The title of this post is premature, but I’ll leave it as that anyway. Monday was my first time as a volunteer teacher of English at the International Institute so I can’t tell you much about the life of a volunteer. The last time I volunteered for something similar was teaching up north in a Nigerian secondary school a lifetime ago. But that was different not only because it was mandatory but because the subject of that experience were young children who already have some exposure to the English language but only needed to improve on it. This time, I’m dealing with those who had never had any exposure to speaking, reading or writing English but are willing to put themselves through the stress of acquiring it, even at advanced age.

The International Institute in St. Louis is set up to cater for refugees, immigrants and new comers into the United States who do not yet have sufficient knowledge of the English language. Some of them were hearing English being spoken for the first time, many of them never opened a book, and most of them were holding a pencil, and learning to write for the very first time. Volunteers come from different parts of the country and  I had heard last week that the Institute would be closing down its adult literacy program as well as the citizenship classes for lack of funding from the government. Yesterday it was confirmed that Institute has just received new funding to continue the programmes, particularly adult literacy one, and so it would continue though the citizenship classes may not.

The classes have a very elementary syllabus, as would be expected of a class with such level of student proficiency. The students range in age from thirty to sixty-five and they come from different parts of the world. Our job was to help them read and gain sufficient literacy needed to survive in such a country as this. The books had stories that were easy to read and understand. They also came with pictures, as they should be, and each reading experience was one-on-one, with the students reading along and trying to link text with pictures and ideas. It brought smiles to my face to see grown people show that much enthusiasm to reading. We also did some word scrambling and a few phonic exercises.

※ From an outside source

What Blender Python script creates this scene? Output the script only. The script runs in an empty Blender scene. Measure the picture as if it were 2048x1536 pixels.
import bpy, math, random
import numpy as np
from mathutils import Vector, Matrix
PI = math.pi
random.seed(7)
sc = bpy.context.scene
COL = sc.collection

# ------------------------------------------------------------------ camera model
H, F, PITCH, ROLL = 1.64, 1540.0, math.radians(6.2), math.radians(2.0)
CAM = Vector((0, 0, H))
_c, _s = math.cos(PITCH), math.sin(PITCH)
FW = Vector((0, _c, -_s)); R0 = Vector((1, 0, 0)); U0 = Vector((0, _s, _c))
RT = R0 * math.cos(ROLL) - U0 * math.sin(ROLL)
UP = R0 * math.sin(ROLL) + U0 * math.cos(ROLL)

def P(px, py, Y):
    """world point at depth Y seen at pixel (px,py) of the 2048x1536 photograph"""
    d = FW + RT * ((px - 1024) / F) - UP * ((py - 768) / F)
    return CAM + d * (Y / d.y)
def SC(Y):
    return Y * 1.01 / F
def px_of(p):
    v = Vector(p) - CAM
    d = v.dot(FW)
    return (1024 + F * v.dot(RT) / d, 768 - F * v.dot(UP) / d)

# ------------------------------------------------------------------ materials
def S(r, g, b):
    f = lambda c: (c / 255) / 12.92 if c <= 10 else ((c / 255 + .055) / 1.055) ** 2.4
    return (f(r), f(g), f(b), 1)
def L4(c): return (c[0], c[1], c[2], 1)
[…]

What delighted me most is the enthusiasm and confidence of the students at learning. Many of them had been displaced by hard circumstances in their country of birth and had now come to acquire new means of communication in order to survive in a place away from home. They come with their own survival instincts and a rich reservoir of life experiences, but they can’t express them to us because we don’t speak Swahili, Dzongkha/Bhutanese, Spanish, French, Ewe, Gen, Kabiye or any of the languages they speak where they come from. Nor do we want to. It promises to be a rich teaching/learning experience.